Welles made light of his disappointments by claiming not to care about art. “It’s the act that interests me, not the result,” he said. “I write and I paint, and I throw away everything I do.” Because of his self-destructiveness, the images that haunt the viewer most in Welles’s films are iconoclasms, literally attacks on imagery itself. Kane lets the glass receptacle that contains his childhood shatter on the floor and Quinlan in Touch of Evil cracks the bird’s egg he finds in a nest on a window ledge, smearing an unhatched life — another germinating idea — on his fingers. The feuding characters in The Lady from Shanghai shoot up a hall of mirrors, splintering the pictures on display.

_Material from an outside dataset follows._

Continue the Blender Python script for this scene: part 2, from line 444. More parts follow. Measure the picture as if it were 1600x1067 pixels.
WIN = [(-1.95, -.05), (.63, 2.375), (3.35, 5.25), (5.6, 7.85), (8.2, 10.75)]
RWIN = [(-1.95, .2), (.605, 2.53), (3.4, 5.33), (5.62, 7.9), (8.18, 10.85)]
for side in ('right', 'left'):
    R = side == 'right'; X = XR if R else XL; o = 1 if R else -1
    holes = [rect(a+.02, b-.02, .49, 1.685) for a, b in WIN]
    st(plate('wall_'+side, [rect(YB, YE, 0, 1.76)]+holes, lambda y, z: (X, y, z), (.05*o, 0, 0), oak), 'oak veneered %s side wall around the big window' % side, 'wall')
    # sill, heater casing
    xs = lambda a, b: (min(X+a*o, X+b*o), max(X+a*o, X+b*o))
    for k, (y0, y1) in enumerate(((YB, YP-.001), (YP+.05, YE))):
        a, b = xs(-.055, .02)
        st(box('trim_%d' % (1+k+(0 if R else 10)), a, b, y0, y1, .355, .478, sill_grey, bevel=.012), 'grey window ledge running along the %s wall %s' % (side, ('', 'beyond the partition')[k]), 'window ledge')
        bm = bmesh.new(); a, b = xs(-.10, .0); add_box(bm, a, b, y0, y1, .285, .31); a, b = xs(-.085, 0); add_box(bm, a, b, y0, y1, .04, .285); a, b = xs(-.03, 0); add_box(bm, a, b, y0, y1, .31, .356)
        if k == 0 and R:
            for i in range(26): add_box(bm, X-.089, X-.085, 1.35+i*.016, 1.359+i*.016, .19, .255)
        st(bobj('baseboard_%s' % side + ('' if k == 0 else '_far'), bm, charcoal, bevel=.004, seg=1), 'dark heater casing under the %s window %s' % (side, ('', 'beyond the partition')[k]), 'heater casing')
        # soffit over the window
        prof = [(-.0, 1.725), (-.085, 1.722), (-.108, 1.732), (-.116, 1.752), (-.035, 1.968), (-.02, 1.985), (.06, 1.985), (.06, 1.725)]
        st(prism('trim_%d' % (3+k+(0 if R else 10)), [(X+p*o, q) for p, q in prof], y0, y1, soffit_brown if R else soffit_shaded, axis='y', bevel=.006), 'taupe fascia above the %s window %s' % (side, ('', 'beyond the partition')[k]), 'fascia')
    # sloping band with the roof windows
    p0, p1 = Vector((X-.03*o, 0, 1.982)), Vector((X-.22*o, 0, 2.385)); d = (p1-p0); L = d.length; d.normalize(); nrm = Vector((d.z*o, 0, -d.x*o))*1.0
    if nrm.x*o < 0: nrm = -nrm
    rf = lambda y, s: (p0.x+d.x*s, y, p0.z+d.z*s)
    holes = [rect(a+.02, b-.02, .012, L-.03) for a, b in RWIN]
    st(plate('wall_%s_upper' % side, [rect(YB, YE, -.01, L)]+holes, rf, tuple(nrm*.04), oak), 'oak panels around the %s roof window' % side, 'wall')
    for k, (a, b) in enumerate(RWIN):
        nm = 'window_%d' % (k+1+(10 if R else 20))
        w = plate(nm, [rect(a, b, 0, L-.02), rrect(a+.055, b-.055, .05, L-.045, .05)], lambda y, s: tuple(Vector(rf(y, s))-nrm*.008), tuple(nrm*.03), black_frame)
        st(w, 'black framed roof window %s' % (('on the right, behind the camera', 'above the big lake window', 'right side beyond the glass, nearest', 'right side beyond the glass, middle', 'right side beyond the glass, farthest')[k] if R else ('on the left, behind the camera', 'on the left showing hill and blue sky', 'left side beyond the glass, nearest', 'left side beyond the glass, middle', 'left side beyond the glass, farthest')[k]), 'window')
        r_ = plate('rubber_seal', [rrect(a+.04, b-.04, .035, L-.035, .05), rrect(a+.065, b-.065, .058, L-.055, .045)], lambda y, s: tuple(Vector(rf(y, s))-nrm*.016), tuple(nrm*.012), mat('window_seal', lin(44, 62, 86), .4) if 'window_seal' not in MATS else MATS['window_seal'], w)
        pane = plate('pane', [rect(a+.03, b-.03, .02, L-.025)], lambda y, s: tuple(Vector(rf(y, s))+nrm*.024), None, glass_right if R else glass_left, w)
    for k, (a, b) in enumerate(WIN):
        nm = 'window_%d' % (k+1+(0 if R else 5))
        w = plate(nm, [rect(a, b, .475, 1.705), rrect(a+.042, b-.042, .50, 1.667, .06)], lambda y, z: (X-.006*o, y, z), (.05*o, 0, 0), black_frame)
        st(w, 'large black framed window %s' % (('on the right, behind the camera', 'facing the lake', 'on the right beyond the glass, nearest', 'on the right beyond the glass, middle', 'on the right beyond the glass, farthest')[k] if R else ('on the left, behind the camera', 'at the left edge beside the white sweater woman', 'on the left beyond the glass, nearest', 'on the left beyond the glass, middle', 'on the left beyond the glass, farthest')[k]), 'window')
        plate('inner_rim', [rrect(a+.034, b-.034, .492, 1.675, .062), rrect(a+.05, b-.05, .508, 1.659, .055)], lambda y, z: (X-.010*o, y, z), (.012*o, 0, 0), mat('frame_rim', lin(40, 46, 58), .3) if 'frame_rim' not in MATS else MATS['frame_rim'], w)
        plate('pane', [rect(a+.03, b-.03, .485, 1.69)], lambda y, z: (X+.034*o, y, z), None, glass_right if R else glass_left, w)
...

In The Immortal Story the dying Mr Clay drops a Nautilus shell, another aesthetic trophy. But unlike Kane’s fragile dome, it does not break. Things of beauty survive, despite Welles’s refusal to trust in art and its artificial permanence. At Chartres in F for Fake, he contemplates the certainty of extinction, foreseeing a time when the cathedral and all mankind’s other works will sift into dust (and he makes his own contribution to this ashen residue by puffing on a cigar). Still, the dead, anonymous artists who constructed the cathedral tell him to cheer up. “Our songs will all be silenced,” they say. “But what of it? Go on singing!” How can we not go on singing Welles’s praises?—Dawn/The Guardian News Service.